Ce prix est l’atout phare de l’intégration des composants, mais il faut ajouter à cela d’autres arguments d’importance. Il y a la petite taille des composants dans un second temps, une miniaturisation qui a elle été rendue possible par l’explosion de la demande et de la R&D dans le domaine des capteurs d’images — dont les ToF découlent du point de vue de la production.
Il y a aussi la rapidité et la précision de ces capteurs ensuite, qui permettent d’envisager de nombreux usages notamment en matière de réalité augmentée (AR) ou de sécurité.
Une sécurité qui est le dernier argument de ces capteurs. Contrairement à certaines technologies comme le laser dont le déploiement dans les appareils grand public est très limité de par la puissance des rayonnements, les ToF indirects employés par les smartphones se contentent d’un rayonnement IR créé par de simples LED et donc inoffensif.
Des smartphones aux voitures
Le futur des ToF ne va pas s’arrêter aux smartphones. Il est déjà présent dans de nombreux appareils tels que les drones et il va se développer dans tous les segments de l’industrie Tech, des casques VR aux écrans, des robots aux bâtiments et jusqu’aux automobiles.
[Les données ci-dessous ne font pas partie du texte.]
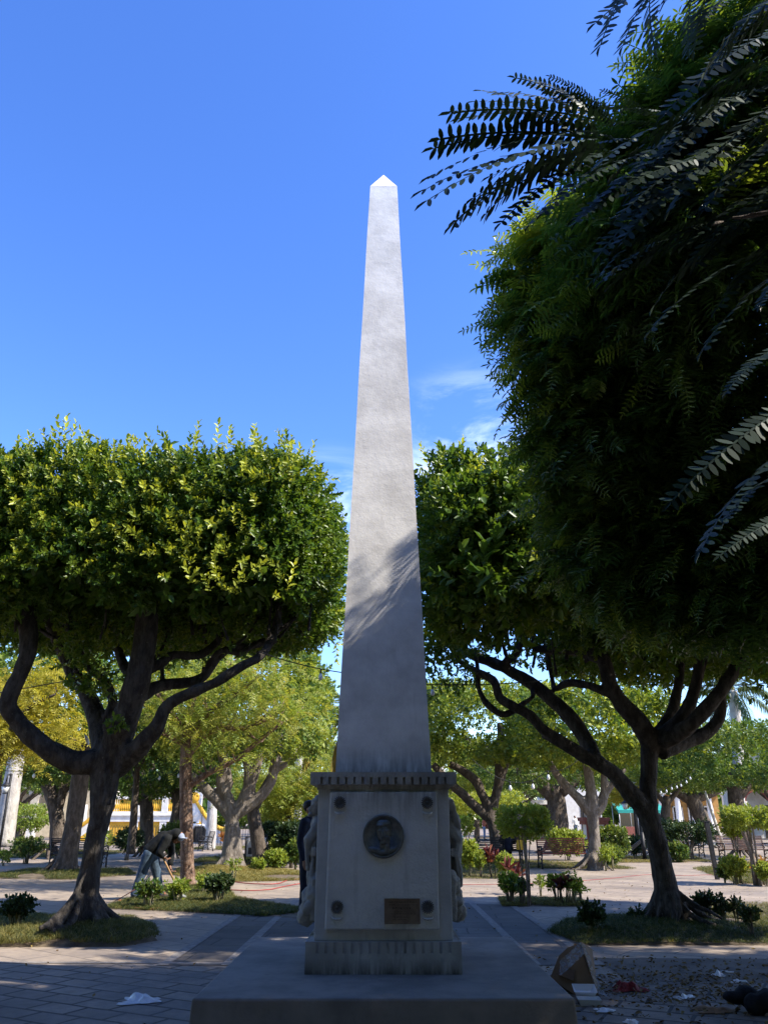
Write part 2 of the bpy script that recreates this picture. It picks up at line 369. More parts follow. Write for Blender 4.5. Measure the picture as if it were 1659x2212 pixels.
M['hose_o']=surf('orange_brown_hose',(.42,.16,.08),(.34,.12,.06),4,.5)
M['handle']=surf('wooden_handle',(.42,.24,.10),(.34,.19,.08),6,.6,stretch=(1,1,.2))
M['deadleaf']=leafmat('dry_leaf',(.10,.06,.028),(.22,.145,.065),(.28,.20,.06),.1,.8)
M['flower']=surf('red_petals',(.55,.05,.04),(.45,.06,.05),6,.6)

# ================================================================ setting
g=MB(); g.add([(-400,-60,0),(400,-60,0),(400,700,0),(-400,700,0)],[(0,1,2,3)])
tag(g.build('ground',M['slab']),kind='structure')
def sheet(name,poly,z,mat):
    m=MB(); m.add([(x,y,z) for x,y in poly],[tuple(range(len(poly)))]); return tag(m.build(name,mat),kind='structure')
sheet('brick_paving',[(-14,2.5),(-1.44,2.5),(-1.44,9.75),(-14,10.15)],.004,M['cobble'])
sheet('brick_paving',[(1.44,2.5),(14,2.5),(14,8.1),(2.55,8.9),(2.1,9.5),(1.44,9.5)],.004,M['cobble'])
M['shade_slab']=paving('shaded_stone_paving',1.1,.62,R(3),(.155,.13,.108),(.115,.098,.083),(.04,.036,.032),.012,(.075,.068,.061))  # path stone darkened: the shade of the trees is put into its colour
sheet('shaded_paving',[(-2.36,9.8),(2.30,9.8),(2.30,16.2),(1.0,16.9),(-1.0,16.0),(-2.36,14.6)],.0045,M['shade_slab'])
sheet('dirt_paving',[(2.42,8.95),(9,8.2),(9,10.1),(2.42,10.3)],.0045,M['soil2'])
b=MB()
for x in (-2.42,-1.72,1.66,2.36): b.add([(x-.06,9.8,.009),(x+.06,9.8,.009),(x+.06,17.2,.009),(x-.06,17.2,.009)],[(0,1,2,3)])
for y in (9.9,): b.add([(-14,y+.25,.005),(-1.44,y,.005),(-1.44,y+.1,.005),(-14,y+.35,.005)],[(0,1,2,3)])
tag(b.build('path',M['band']),kind='structure')

# ================================================================ monument
mo=thing('obelisk_monument','tall tapering white plaster obelisk on a grey pedestal with a bronze portrait medallion','monument',(-.005,8.08,0))
p=MB(); p.frustum((1.385,1.585),(1.37,1.57),0,.30); p.build('platform',M['plat'],mo,bevel=.018)
p=MB(); p.box(-.625,.625,-.625,.625,.29,.538)
def teeth(m,half,z0,z1,depth,n,w,margin,back):
    """band of upright pieces between n slots on each of the four faces"""
    L=2*(half-margin); pitch=L/(n-1)
    for k in range(4):
        Mx=Matrix.Rotation(k*PI/2,4,'Z')
        xs=[-half]+[-half+margin+i*pitch for i in range(n)]+[half]
        for i in range(len(xs)-1):
            a=xs[i]+(w/2 if i>0 else 0); b_=xs[i+1]-(w/2 if i<len(xs)-2 else 0)
            if k%2==1:
                if i==0: a+=depth
                if i==len(xs)-2: b_-=depth
            m.box(a,b_,-half,-half+depth,z0,z1,Mx)
p=MB(); p.box(-.65,.65,-.65,.65,.29,.455); p.box(-.634,.634,-.634,.634,.455,.537); teeth(p,.65,.455,.54,.016,16,.026,.10,0)
p.build('plinth',M['plinth'],mo)
p=MB(); p.frustum((.586,.586),(.583,.583),.538,1.745); p.build('dado',M['ped'],mo,bevel=.006)
p=MB(); p.box(-.595,.595,-.595,.595,1.742,1.782)
p.box(-.622,.622,-.622,.622,1.782,1.845); teeth(p,.652,1.782,1.845,.030,16,.022,.10,0); p.box(-.654,.654,-.654,.654,1.845,1.888)
p.build('cornice',M['corn'],mo)
p=MB()
n=14
for k in range(n):
    z0=1.886+(9.08-1.886)*k/n; z1=1.886+(9.08-1.886)*(k+1)/n
    h0=.443+(.172-.443)*k/n; h1=.443+(.172-.443)*(k+1)/n
    vs=[(sx*h,sy*h,z) for h,z in((h0,z0),(h1,z1)) for sx,sy in((-1,-1),(1,-1),(1,1),(-1,1))]
    p.add(vs,[(0,1,5,4),(1,2,6,5),(2,3,7,6),(3,0,4,7)])
me=p.mesh('shaft'); bm=bmesh.new(); bm.from_mesh(me); bmesh.ops.remove_doubles(bm,verts=bm.verts,dist=.001)
for _ in range(1): bmesh.ops.subdivide_edges(bm,edges=[e for e in bm.edges if e.calc_length()<.95],cuts=5,use_grid_fill=True)
for v in bm.verts:                                 # hand-trowelled, slightly wavy faces
    v.co.x+=.0015*math.sin(v.co.z*3.1+v.co.y*9); v.co.y+=.0008*math.sin(v.co.z*4.3+v.co.x*8)+.0005*math.sin(v.co.z*9.1)
bmesh.ops.recalc_face_normals(bm,faces=bm.faces); bm.to_mesh(me); bm.free()
link('shaft',me,M['shaft'],mo)
p=MB(); p.add([(-.170,-.170,9.078),(.170,-.170,9.078),(.170,.170,9.078),(-.170,.170,9.078),(0,0,9.43)],[(0,1,4),(1,2,4),(2,3,4),(3,0,4)])
p.build('pyramidion',M['cap'],mo)
# front panel (leans with the dado)
p=MB(); P=lambda x,z,y: (x,y,z)
def fy(z): return -.586+.003*(z-.538)/1.207
pz0,pz1=.625,1.722
vs=[(-.494,fy(pz0)-.05,pz0),(.470,fy(pz0)-.05,pz0),(.477,fy(pz1)-.045,pz1),(-.477,fy(pz1)-.045,pz1),(-.494,fy(pz0)+.02,pz0),(.470,fy(pz0)+.02,pz0),(.477,fy(pz1)+.02,pz1),(-.477,fy(pz1)+.02,pz1)]
p.add(vs,[(0,1,2,3),(0,4,5,1),(1,5,6,2),(2,6,7,3),(3,7,4,0)]); p.build('panel',M['panel'],mo,bevel=.014)
FY=lambda z: fy(z)-.05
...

D’une part pour ses fonctions premières de mesure de la distance — et incidemment de la vitesse — et de soutien aux modules caméra.
Mais aussi, d’autre part, en qualité de collecteurs de données spatiales.
« Les capteurs ToF sont peu onéreux et leur développement va permettre de récolter énormément de données “pas chères” pour nourrir l’apprentissage machine dans de nombreux secteurs », note Radu Horeau.
Cette explosion des usages et donc de la demande, les géants de l’électronique comme Sony l’ont bien compris. L’an dernier, le géant nippon annonçait ses ambitions de devenir le numéro un mondial du secteur. Vous n’avez donc pas fini d’entendre parler de ces capteurs qui fonctionnent à la vitesse de la lumière.